Watch: How to Finish What You Start

Step 4: Deal with your high-functioning codependence

A little bit tongue and cheek, I'm going to say to you: If you are a woman running a business in today's world right now, you are probably a high-functioning codependent. That's not your fault and it doesn't mean it's even bad.

We are so good at what we do and the world has told us, because it works for them, that it's really great that we keep putting everybody else first. And that's the codependent piece. You're so great. You're so amazing. Look at all the things you do.

 

It's a very challenging thing for us to undo.
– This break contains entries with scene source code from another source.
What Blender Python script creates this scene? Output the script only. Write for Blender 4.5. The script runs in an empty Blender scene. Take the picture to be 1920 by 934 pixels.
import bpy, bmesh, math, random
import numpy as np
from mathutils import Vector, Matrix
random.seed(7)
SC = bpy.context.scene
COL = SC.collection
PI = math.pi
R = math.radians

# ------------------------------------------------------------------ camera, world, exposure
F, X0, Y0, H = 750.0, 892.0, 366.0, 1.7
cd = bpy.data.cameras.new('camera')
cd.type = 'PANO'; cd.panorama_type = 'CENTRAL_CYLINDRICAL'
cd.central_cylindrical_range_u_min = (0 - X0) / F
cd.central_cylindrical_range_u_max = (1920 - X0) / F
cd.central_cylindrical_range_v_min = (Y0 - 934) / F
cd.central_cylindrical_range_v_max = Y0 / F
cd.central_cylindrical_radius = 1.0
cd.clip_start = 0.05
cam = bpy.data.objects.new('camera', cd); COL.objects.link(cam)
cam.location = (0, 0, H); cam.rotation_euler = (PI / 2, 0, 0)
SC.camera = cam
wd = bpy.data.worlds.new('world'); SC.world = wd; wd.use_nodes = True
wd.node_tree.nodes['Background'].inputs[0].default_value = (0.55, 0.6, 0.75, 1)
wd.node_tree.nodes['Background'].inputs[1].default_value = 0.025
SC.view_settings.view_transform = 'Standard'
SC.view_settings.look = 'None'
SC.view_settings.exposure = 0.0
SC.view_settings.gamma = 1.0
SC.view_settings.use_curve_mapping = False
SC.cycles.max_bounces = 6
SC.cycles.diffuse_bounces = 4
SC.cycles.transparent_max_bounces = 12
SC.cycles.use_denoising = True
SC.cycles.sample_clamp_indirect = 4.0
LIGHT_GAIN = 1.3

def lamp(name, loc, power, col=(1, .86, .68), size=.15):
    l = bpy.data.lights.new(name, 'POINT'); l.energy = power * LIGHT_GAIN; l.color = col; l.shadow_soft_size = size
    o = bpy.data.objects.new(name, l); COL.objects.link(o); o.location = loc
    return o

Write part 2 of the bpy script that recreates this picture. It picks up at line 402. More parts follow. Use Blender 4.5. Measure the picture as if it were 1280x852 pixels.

Step four in implementing the things you want to progress is working on your high-functioning codependence and really checking in when you get interrupted in your schedule.

 

You've paid money to learn a course, you've purchased a book that's important to you, that's near and dear to your heart and somebody else interrupts it with their priorities. You have a hot second there to decide what you're going to do.

Check in and ask, is this high-functioning codependence where you're so scared that if you say you'll get back to them in 20 minutes, they're going to leave you? My client will leave me. My family will leave me, and no one will love me. People are going to think I'm a bad person.

 

This is the stuff we're talking about. I want you to just check-in and see if that's what's at work. There is a space between the stimulus and the response where you have all the power. There is a moment where you get to decide.

“I have something started right now. I'll get back to you this afternoon.” The end. Notice I didn’t ask for permission. Watch your world shift, and it's a shift internally.

You have invested to grow, and you've made decisions to make yourself a better person or to create projects and put your creativity out there into the world. And we don't ever want to let something come in the way of your full self-expression. The game is on! Have fun and enjoy.